On retrouve cette explication dans Histoire de Caluire et Cuire (Martin Basse, juin 1976) à la page 247, presque à l'identique - ce qui confirme qu'il faut bien comprendre "XIXe siècle" pour "siècle dernier". Ce texte semble être la source de l'anecdote reprise par Le Progrès.
Nous avons effectué de rapides recherches dans le Salut Public pour retrouver des traces de ce faits-divers, sans succès. On est en revanche tombé sur une annonce pour la vente d'un terrain portant ce nom dans l'édition du 18 octobre 1874, qui confirme bien l'existence d'un lieu-dit de ce nom avant l'apparition du chemin :
Il consiste en une terre dites des Femmes Mortes, même territoire du Lièvre, commune de Caluire, d'une contenance de quatre-vingt-seize ares, vingt-six centiares, cultivée en blé et hortolage ; elle est confinée au nord, par la terre vendue au sieur Nicolas Tholy, suivant acte, reçu par Me Debornes, notaire à Caluire, le dix-neuf juillet mil huit cent soixante-huit, au midi par les héritiers Domingeon, à l'est par terre vendue à Etienne Cote, par acte reçu. Me Debornes, le douze février mil huit cent soixante-sept, au couchant par terre à Gardon. On parvient à la terre sus-désignée au moyen d'un chemin partant de la grand'route de Caluire à la Pape, et réservé par les actes-sus-énoncés.
Les découvertes de corps féminins sont assez rares pour être remarquées (la plupart des découvertes au bord d'un chemin concernent des corps d'hommes). Par exemple (Courrier de Lyon du 18 juin 1832) :
Le 17 mai dernier, dans la matinée , on a trouvé, sur la route de Caluire, le cadavre d'une femme inconnue , âgée de 60 à 65 ans, morte subitement.
Signalement: Taille de 5 pieds 1 pouce, cheveux et sourcils châtains, front découvert, nez bien fait, bouche moyenne dégarnie de presque toutes les dents de devant. Ses vêtements se composaient d'une camisole de drap gris, d'un tablier en indienne lilas, d'une jupe de drap bleu, d'un mouchoir de col en indienne à carreaux rouges , bleus et blancs , et d'une chemise de toile sans marque ; elle était chaussée en sabots, et portait un chapeau de paille et un bonnet de calicot. On a trouvé à côté d'elle un panier en osier rempli de morceaux de pain.

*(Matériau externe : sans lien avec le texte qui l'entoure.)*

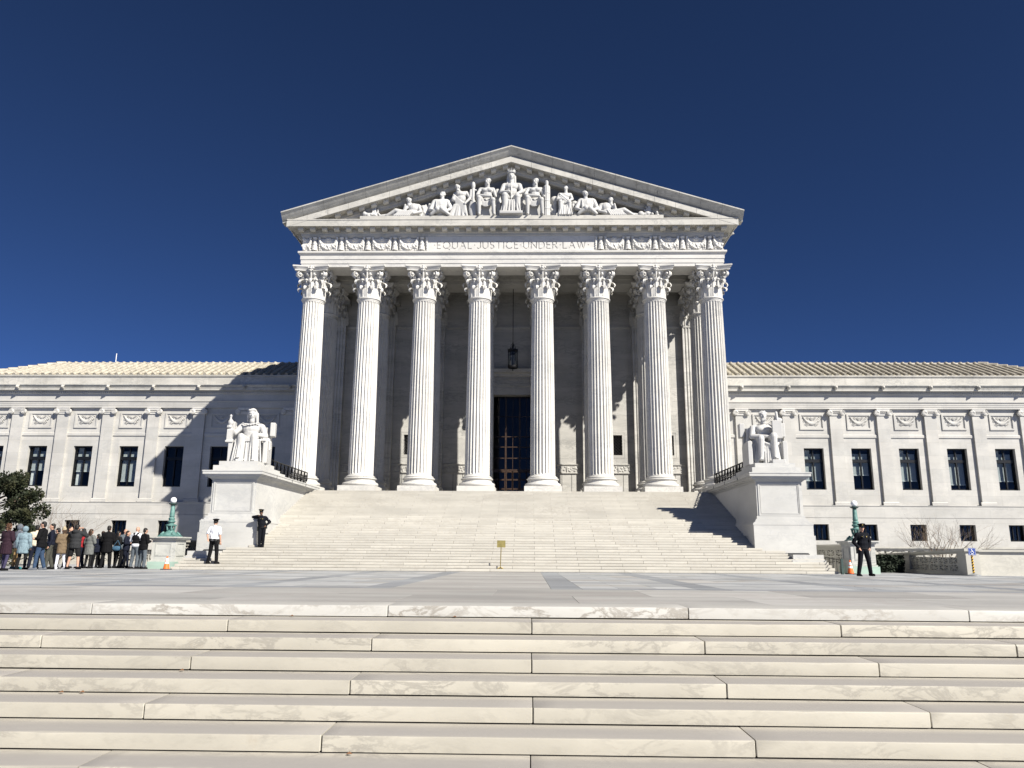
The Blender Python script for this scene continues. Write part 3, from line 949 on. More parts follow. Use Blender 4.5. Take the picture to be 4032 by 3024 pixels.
for k in range(4):
    for s in (-1, 1): inst(m_lh, 'lion_head', CH, (s*(XE+1.03), YE+2.0+k*2.6, 20.24), (0, 0, s*pi/2))
# ---- pediment
SL = .3095; XA = 13.70; ZT = 24.61
def rake(prof, name, mat, xs=0.0, xe=XA, yb=None):
    for s in (1, -1):
        m = MB(); n = len(prof)
        # split into gutter stones with fine joints
        N = 11
        for i in range(N):
            a = xs+(xe-xs)*i/N; b = xs+(xe-xs)*(i+1)/N-.012
            vs = [(s*a, YE-p, ZT-SL*a+z) for p, z in prof]+[(s*b, YE-p, ZT-SL*b+z) for p, z in prof]
            m.add(vs, [(k, (k+1) % n, n+(k+1) % n, n+k) if s < 0 else (k, n+k, n+(k+1) % n, (k+1) % n) for k in range(n)]+[tuple(range(n)), tuple(range(n, 2*n))[::-1]])
        m.build(name, mat, CH)
rake([(1.13, 0), (1.13, -.07), (1.09, -.085), (1.02, -.15), (.90, -.28), (.77, -.40), (.66, -.47), (.66, -.54), (.10, -.54), (.10, 0)], 'raking_gutter', M['rake'])
rake([(.78, -.542), (.78, -.90), (.74, -.92), (.71, -.86), (.10, -.86), (.10, -.542)], 'raking_corona', M['cornice'], 0, 13.42)
rake([(.16, -.862), (.16, -1.10), (.10, -1.14), (.08, -1.24), (.0, -1.30), (-.5, -1.30), (-.5, -.862)], 'raking_bed_mould', M['cornice'], 0, 12.6)
for s in (1, -1):
    for k in range(17):
        x = .36+k*.72
        z = ZT-SL*x-1.10
        if z < 20.12: continue
        me_k = 'rb%d' % s
        if me_k not in meshes:
            b = MB().px([(0, .24), (-.06, .04), (-.14, .0), (-.28, .02), (-.36, .06), (-.40, .12), (-.40, .24)], -.155, .155).box(-.20, .20, -.43, 0, .20, .238)
            b.v = [(xx, yy, zz-s*SL*xx) for xx, yy, zz in b.v]
            meshes[me_k] = b.mesh('bracket', M['cornice'])
        inst(meshes[me_k], 'bracket', CH, (s*x, YE-.16, z))
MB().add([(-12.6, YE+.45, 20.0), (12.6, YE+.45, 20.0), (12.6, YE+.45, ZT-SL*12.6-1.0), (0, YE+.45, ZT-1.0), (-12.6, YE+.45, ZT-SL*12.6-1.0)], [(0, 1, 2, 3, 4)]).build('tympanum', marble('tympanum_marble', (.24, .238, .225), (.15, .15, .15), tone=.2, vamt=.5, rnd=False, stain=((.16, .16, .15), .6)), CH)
MB().box(-9.05, 9.05, YE-.66, YE+.449, 20.055, 20.28).build('pediment_ledge', M['cornice'], CH)
rf = MB()
for s in (1, -1):
    rf.add([(0, YE-.9, ZT+.01), (s*XA, YE-.9, ZT-SL*XA+.01), (s*XA, 62, ZT-SL*XA+.01), (0, 62, ZT+.01)], [(0, 1, 2, 3)])
rf.build('temple_roof', M['tileb'], CH)
MB().box(-12.5, 12.5, 45, 62, FZ-4, 20.0).build('central_block', M['wall'], CH)

# ---- wings
YG = 44.0
PIL = [16.19, 19.50, 22.82, 26.13, 29.46, 32.80, 36.13, 39.2]
WIN = [(a+b)/2 for a, b in zip([12.9]+PIL, PIL)]
XEND = 39.75
def ionic():
    m = MB()
    m.box(-.44, .44, -.15, .0, 10.655, 10.70).box(-.47, .47, -.17, 0, 10.70, 10.747)
    m.box(-.40, .40, -.06, 0, 10.28, 10.36).box(-.44, .44, -.07, 0, 10.36, 10.54).box(-.44, .44, -.14, 0, 10.56, 10.655)
    for s in (-1, 1):
        cx = s*.44
        m.xf(Matrix())
        d = MB().lathe([(.18, 0), (.20, .02), (.20, .17), (.17, .19)], 20).xf(Matrix.Translation((cx, -.0, 10.45)) @ Matrix.Rotation(pi/2, 4, 'X'))
        m.add(d.v, d.f)
        pts = []
        for k in range(30):
            t = k/29; a = pi/2-s*t*4.2*pi; r = .185*(1-.8*t)
            pts.append((cx+r*cos(a), -.195, 10.45+r*sin(a)))
        m.tube(pts, .024, 5)
    for k in range(7): m.ell((-.24+.08*k, -.08, 10.46), (.032, .05, .06), None, 6, 4)
    return m
m_ion = ionic().mesh('pilaster_capital', M['white'], 40)
m_wpil = MB().box(-.425, .425, 0, .2, 4.20, 10.28).mesh('pilaster', M['wall'])
pbm = MB().px([(.0, 3.975), (-.07, 3.975), (-.07, 4.05), (-.045, 4.06), (-.045, 4.11), (-.05, 4.15), (-.02, 4.20), (.0, 4.22)], -.53, .53)
m_wpb = pbm.mesh('pilaster_base', M['wall'])
def relief():
    m = MB(); r = random.Random(9)
    for k in range(15):
        t = -1+2*k/14
        rr = .05+.085*(1-t*t)
        m.ell((t*.56, -.0, .66-.44*(1-t*t)), (.075, .075, rr), (0, -t*.9, 0), 8, 5)
    for k in range(9): m.ell((.09*cos(k*.7), -.01, .58+.09*sin(k*.7)), (.03, .04, .03), None, 6, 4)
    m.ell((0, -.02, .58), (.045, .05, .045), None, 8, 5)
    for x, z in ((-.28, .64), (.28, .64), (-.40, .18), (.40, .18), (-.5, .42), (.52, .40), (-.3, .12), (.3, .12), (.2, .55), (-.2, .58)):
        m.tube([(x+.07*cos(a), -.02, z+.05*sin(a)) for a in np.linspace(0, 5, 8)], .02, 5)
    return m
m_rel = fuse(relief(), .018, 'garland_relief', M['wall'], 0)
m_tile = MB()
tn = 7
for i, (y, r, z) in enumerate(((0, .135, .0), (0, .10, .0), (.86, .10, .0))): pass
def tile_mesh(L=.86, cap=False):
    m = MB(); vs = []
    for y, ro in ((-.03, .14), (L, .115)):
        for k in range(tn): a = pi*k/(tn-1); vs.append((ro*cos(a), y, ro*sin(a)*1.05))
        for k in range(tn): a = pi*k/(tn-1); vs.append(((ro-.025)*cos(a), y, (ro-.025)*sin(a)*1.05))
    fs = []
    for k in range(tn-1):
        fs += [(k, k+1, 2*tn+k+1, 2*tn+k), (k, tn+k, tn+k+1, k+1)]
    if cap: fs.append(tuple(range(tn))[::-1])
    return m.add(vs, fs)
m_tile = tile_mesh().mesh('roof_tile', M['tile'], 40)
m_tilec = tile_mesh(.86, True).mesh('roof_tile', M['tile'], 40)
SLP = atan2(15.02-13.26, 48-44.15)
blindspec = {}
rb = random.Random(21)
cnt_t = 0
restt = MB()
DENT = MB()
BL = {(1, 1): 5.72, (1, 2): 5.75, (1, 3): 6.15, (1, 4): 5.75, (1, 5): 5.5, (1, 6): 5.75, (1, 7): 6.2, (-1, 6): 6.28, (-1, 5): 6.2, (-1, 4): 5.5, (-1, 7): 6.3}
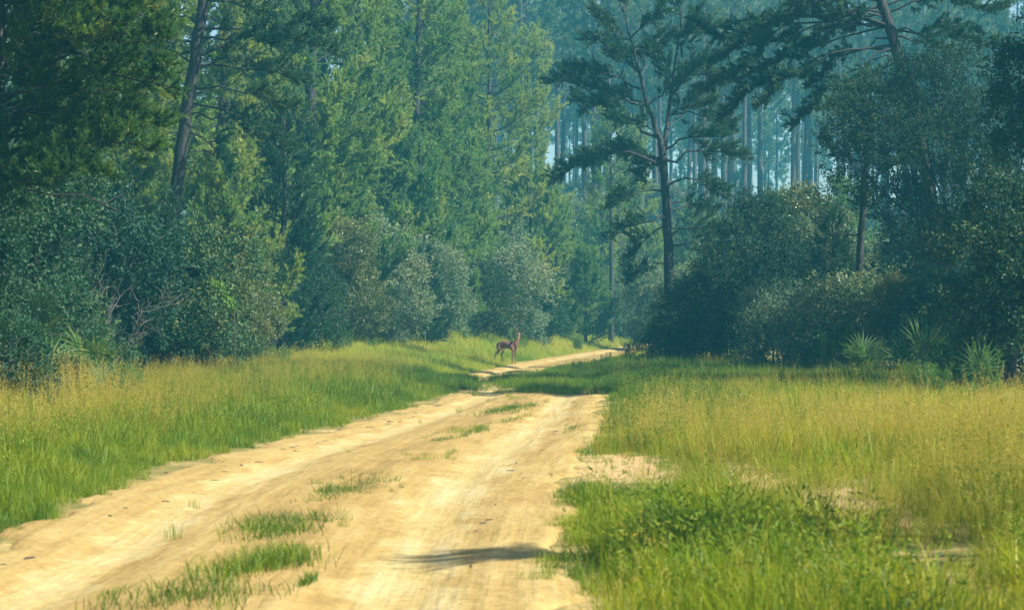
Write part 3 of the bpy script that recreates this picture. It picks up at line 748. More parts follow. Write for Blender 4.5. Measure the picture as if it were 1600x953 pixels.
# ---------------------------------------------------------------- oaks and shrubs
SH = {
    'round': lobes_mesh(51, shrub_lobes(51, 2.0, 4.2, 10), M_LEAF),
    'tall': lobes_mesh(52, shrub_lobes(52, 1.8, 5.4, 12), M_LEAF),
    'grey': lobes_mesh(53, shrub_lobes(53, 2.0, 5.0, 12), M_LEAF_G, leaf=(0.11, 0.06)),
    'yellow': lobes_mesh(54, shrub_lobes(54, 1.9, 5.6, 12), M_LEAF_Y, leaf=(0.11, 0.06)),
    'low': lobes_mesh(55, shrub_lobes(55, 1.5, 2.2, 8), M_LEAF, leaf=(0.085, 0.045)),
    'lowgrey': lobes_mesh(56, shrub_lobes(56, 1.5, 2.4, 8), M_LEAF_G, leaf=(0.085, 0.042)),
    'dark': lobes_mesh(57, shrub_lobes(57, 2.3, 4.8, 12), M_LEAF_D),
}
SHRUBS = [   # px, distance, kind, scale, rotation, label, category
    (4, 39, 'low', 0.72, 0.3, 'low glossy shrub in front of the palmettos at the frame edge'),
    (40, 57, 'tall', 1.12, 1.0, 'glossy small-leaved tall shrub under the bright green pine'),
    (-60, 52, 'tall', 1.0, 2.0, 'tall shrub cut off by the frame edge behind the low glossy one'),
    (140, 67, 'dark', 1.15, 2.4, 'tall blue-green shrub between the glossy shrub and the dark pine trunk'),
    (215, 70, 'round', 1.1, 3.1, 'round blue-green shrub under the dark leaning trunk'),
    (305, 71, 'round', 1.08, 0.2, 'large rounded blue-green shrub carrying a bright vine'),
    (372, 82, 'yellow', 0.72, 5.2, 'smaller rounded shrub between the vine-hung shrub and the dark conical pine'),
    (90, 60, 'low', 1.1, 4.2, 'low shrub directly behind the palmetto clump of the shaded edge'),
    (480, 99, 'dark', 0.9, 3.3, 'green shrub tucked beside the dark conical pine'),
    (535, 107, 'yellow', 1.05, 0.4, 'tall yellow-leaved shrub catching the sun on the wood edge'),
    (590, 111, 'lowgrey', 1.1, 1.4, 'low grey-green shrub at the foot of the yellow-leaved shrub'),
    (628, 114, 'grey', 0.95, 2.2, 'tall grey-green shrub beside the yellow-leaved one'),
    (566, 118, 'grey', 1.25, 4.2, 'tallest grey-green shrub behind the yellow-leaved one'),
    (690, 123, 'grey', 1.0, 3.0, 'grey-green shrub under the sunlit pines of the clearing'),
    (735, 131, 'dark', 0.95, 4.4, 'darker shrub at the far side of the clearing behind the deer'),
    (795, 136, 'grey', 1.1, 0.3, 'broad grey-green shrub directly behind the deer'),
    (842, 140, 'round', 0.85, 1.9, 'rounded shrub between the deer and the bushy young pine'),
    (765, 150, 'grey', 1.35, 5.1, 'tall hazy shrub under the open-crowned pine'),
    (880, 158, 'grey', 1.0, 0.6, 'hazy shrub behind the bushy young pine at the bend'),
    (975, 170, 'grey', 0.9, 2.5, 'hazy shrub where the road disappears at the bend'),
    (1030, 150, 'grey', 1.0, 2.9, 'hazy shrub behind the slender dark pine'),
    (1036, 104, 'low', 0.95, 0.9, 'dark bush at the road edge beside the slender dark pine'),
    (1085, 102, 'low', 0.9, 3.2, 'dark bush covering the foot of the slender dark pine'),
    (1080, 118, 'grey', 0.95, 0.5, 'paler bush behind the foot of the slender dark pine'),
    (1115, 101, 'dark', 0.9, 0.8, 'rounded dark bush between the slender pine and the big round oak'),
    (1250, 108, 'yellow', 1.42, 1.5, 'tall sun-touched shrub rising behind the big round bush'),
    (1310, 100, 'grey', 1.15, 3.5, 'grey-green shrub behind the thin pine trunk'),
    (1215, 84, 'lowgrey', 1.15, 4.1, 'low grey-green shrub at the foot of the big round bush'),
    (1275, 82, 'lowgrey', 1.25, 1.2, 'low grey-green shrub just before the thin pine trunk'),
    (1345, 81, 'low', 1.4, 2.2, 'leafy low shrub around the foot of the thin pine trunk'),
    (1405, 78, 'yellow', 0.6, 0.4, 'pale-leaved shrub behind the tall dark palmetto'),
    (1470, 77, 'round', 0.85, 5.5, 'shaded shrub below the great dark oak'),
    (1420, 100, 'dark', 1.3, 5.5, 'dark shrub behind the great dark oak'),
    (1520, 95, 'dark', 1.4, 2.5, 'tall dark shrub behind the yellow-flecked tree'),
    (1600, 60, 'low', 1.2, 1.1, 'low shaded shrub at the frame edge under the yellow-flecked tree'),
]
for px, y, kind, s, rz, lab in SHRUBS:
    plant('shrub', SH[kind], ('stem', 'foliage'), G(px, y, -0.05), rz, s, lab, 'shrub', 'shrubs along the wood edge')

for k in range(34):    # young pines on the ridge
    y = rng.uniform(240, 400); px = rng.uniform(830, 1620)
    plant('pine_tree', YOUNG, ('trunk', 'crown'), G(px, y, -0.05), rng.random() * TAU, rng.uniform(1.0, 1.7),
          'low young pine in blue haze among the far bare trunks', 'pine tree', 'young far pines in the haze')
rng = R(77)     # hazy undergrowth at the feet of the far pines
for k in range(46):
    y = rng.uniform(190, 330); px = rng.uniform(560, 1620)
    plant('shrub', SH['grey' if k % 3 else 'yellow'], ('stem', 'foliage'), G(px, y, -0.05), rng.random() * TAU, rng.uniform(1.0, 1.7),
          'pale hazy shrub among the feet of the far pines', 'shrub', 'hazy undergrowth among the far pines')


def bare_shrub_mesh(seed, h=3.0):
    rng = R(seed); w = Geo()
    for k in range(9):
        az = rng.random() * TAU; e = np.array([math.cos(az) * h * rng.uniform(.3, .75), math.sin(az) * h * rng.uniform(.3, .75), h * rng.uniform(0.5, 1.0)])
        C = curve([0, 0, -0.1], e, rng, 8, 0.10, 0.04); w.tube(C, np.linspace(0.022, 0.007, 8), 5)
        for j in range(7):
            i = int(rng.integers(3, 8)); q = C[i] + unit(unit(e) + rng.normal(size=3) * 0.8) * h * rng.uniform(0.12, 0.38)
            C2 = curve(C[i], q, rng, 5, 0.02, 0.06); w.tube(C2, np.linspace(0.009, 0.004, 5), 4)
            for m in range(3):
                q2 = C2[2 + m] + unit(rng.normal(size=3) + (q - C[i])) * 0.25
                w.tube([C2[2 + m], q2], [0.006, 0.003], 3)
    return w.mesh('bare_shrub', M_TWIG, True)


for i, (px, y, h, lab) in enumerate([(160, 63.5, 3.0, 'leafless grey branching shrub in front of the dark blue-green shrub')]):
    tag(obj('bare_shrub', bare_shrub_mesh(700 + i, h), None, G(px, y, -0.05)), lab, 'shrub')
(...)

On trouve également dans Le Censeur daté du 31 octobre 1840, la mention d'une découverte de deux femmes noyées dont les corps auraient été exposés au cimetière de Caluire (donc pas très loin du chemin des Femmes Mortes). Si cet article ne confirme pas vraiment notre anecdote, il donne en revanche une explication alternative possible à l'existence de ce lieu-dit.
On nous écrit de Caluire, le 29 octobre :
Deux femmes inconnues ont été trouvées noyées dans notre commune ces jours-ci, l'une dans le Rhône, à la hauteur du cours d'Herbouville, et l'autre dans la Saône, vis--à-vis Collonges. Ces deux cadavres ont été déposés dans le cimetière de Caluire, où ils sont restés exposés plusieurs jours. Enfin le moment de leur donner la sépulture étant arrivé, on pria le curé et son vicaire d'assister l'un ou l'autre à l'inhumation, ce à quoi ils se sont refusés. Ce refus de rendre les derniers devoirs de la religion aux deux malheureuses femmes dont les corps ont été retrouvés dans le Rhône et la Saône, a justement indigné notre correspondant.